Jonathan Carr-West is Chief Executive of LGIU takes stock of the political ideas and practicalities at the end of party conference season.
Ralph Waldo Emerson famously wrote that ‘a foolish consistency is the hobgoblin of little minds’. I have always felt that the word ‘foolish’ does a lot of work in this sentence. I take it to mean that an unbending adherence to ideas in the face of evidence is a sign of intellectual insecurity and that it can easily lead to mischief, hence the ‘hobgoblin’.
The rigid application of a set intellectual framework to the complexities of the world means that we can find ourselves attempting to force through solutions that can never work. As Emerson’s contemporary Mark Twain put it somewhat more pithily: ‘To a man with a hammer everything looks like a nail.’ This, incidentally, is one of the reasons why so many of the complex challenges we face are better solved by local institutions than by central Government.
But in politics, we also know that some degree of consistency is desirable, indeed necessary. Without consistency we cannot deliver and we cannot bring people with us. So perhaps we need to distinguish between good consistency and bad consistency. We need consistency of purpose and of values and while we need to be adaptive to circumstance we also need enough consistency of action for people to work with us. Rigid thinking and inconsistent action is probably the worst of all worlds.
So, a few weeks in to a new administration do we see much consistency of purpose in local government policy? It’s hard to say. There has been strikingly little talk of levelling up – though it did get a glancing reference in the Prime Minister’s conference speech.
We wait to see how much parliamentary time will be given to the Levelling Up Bill and several of the deals believed to have been agreed are still to be announced.
From the local government side there is increasing willingness, though little enthusiasm, to accept elected leaders as the price of devolution. Is this an example of adaptation rather than foolish consistency?
But it is not clear how much drive there is behind the agenda. Instead, the focus seems to be turning to investment zones, but these feel like an idea put together in a hurry without much thought to the process or to the governance of them.
Meanwhile, at its conference, Labour also had a big idea about local government – though it didn’t get much airtime: the abolition of business rates to be replaced by…well, that is still to be confirmed.
There is no shortage of ideas, many of which we have explored at LGiU: there are local sales taxes, a local share of income tax or differentiation between needs-based services and local ones.

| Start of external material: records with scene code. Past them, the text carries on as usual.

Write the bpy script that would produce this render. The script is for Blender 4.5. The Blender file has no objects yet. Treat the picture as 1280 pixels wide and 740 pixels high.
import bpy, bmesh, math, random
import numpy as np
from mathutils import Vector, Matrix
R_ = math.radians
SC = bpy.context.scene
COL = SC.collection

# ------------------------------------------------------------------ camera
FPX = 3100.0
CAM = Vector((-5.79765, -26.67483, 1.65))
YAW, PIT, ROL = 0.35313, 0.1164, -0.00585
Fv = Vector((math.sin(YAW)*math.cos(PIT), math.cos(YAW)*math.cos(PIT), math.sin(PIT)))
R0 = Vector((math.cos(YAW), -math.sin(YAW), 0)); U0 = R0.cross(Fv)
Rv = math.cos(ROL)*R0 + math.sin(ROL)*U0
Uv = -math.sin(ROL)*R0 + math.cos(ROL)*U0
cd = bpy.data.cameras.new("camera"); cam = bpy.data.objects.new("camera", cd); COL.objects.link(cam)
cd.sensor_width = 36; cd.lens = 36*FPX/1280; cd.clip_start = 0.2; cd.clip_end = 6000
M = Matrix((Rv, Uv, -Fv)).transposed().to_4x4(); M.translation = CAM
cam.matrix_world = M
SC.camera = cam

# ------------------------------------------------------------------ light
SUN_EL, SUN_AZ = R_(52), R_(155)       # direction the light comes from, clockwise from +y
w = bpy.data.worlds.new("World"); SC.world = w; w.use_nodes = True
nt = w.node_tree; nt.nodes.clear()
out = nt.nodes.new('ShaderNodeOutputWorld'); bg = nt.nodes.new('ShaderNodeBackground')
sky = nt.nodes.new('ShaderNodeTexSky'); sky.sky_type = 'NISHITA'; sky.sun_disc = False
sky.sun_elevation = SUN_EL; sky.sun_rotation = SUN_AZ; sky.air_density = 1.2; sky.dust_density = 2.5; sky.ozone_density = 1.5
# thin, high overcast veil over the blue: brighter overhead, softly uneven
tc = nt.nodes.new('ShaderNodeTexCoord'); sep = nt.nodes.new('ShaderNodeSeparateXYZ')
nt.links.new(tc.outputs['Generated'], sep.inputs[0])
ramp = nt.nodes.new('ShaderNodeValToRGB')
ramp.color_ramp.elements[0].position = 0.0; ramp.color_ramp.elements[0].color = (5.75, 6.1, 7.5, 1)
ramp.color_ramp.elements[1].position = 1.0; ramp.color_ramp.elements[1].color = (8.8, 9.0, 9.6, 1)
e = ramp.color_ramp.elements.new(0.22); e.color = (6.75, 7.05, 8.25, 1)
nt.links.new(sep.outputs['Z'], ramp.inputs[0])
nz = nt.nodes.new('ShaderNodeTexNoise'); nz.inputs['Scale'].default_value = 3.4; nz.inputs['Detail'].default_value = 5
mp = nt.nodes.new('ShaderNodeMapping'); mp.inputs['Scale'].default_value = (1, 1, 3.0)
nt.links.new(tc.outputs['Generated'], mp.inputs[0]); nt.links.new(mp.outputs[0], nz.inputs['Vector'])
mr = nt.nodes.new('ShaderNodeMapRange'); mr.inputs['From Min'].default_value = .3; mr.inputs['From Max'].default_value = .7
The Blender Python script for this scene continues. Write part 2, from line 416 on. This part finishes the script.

We shouldn’t blame Labour for not having a fully developed policy at this stage; its main task is not to frighten the voters – though it has always surprised me that a party seeking to appear like a Government in waiting doesn’t make more of the fact that it actually does govern large parts of the country at a local level.
But if Labour ever does make it into Government it will find time suddenly accelerates and it will be under pressure to deliver such reforms at speed. Then, it too, will need to find the right form of consistency.
That is the key for councils, as we lurch from one single year settlement to another. Chief executives and leaders constantly tell me they don’t worry just about shortage of money, but about never knowing from one year to the next what their funding will look like and what new hoops they will have to jump through. A foolish consistency is no good, but the right type of consistency would be a gift beyond price.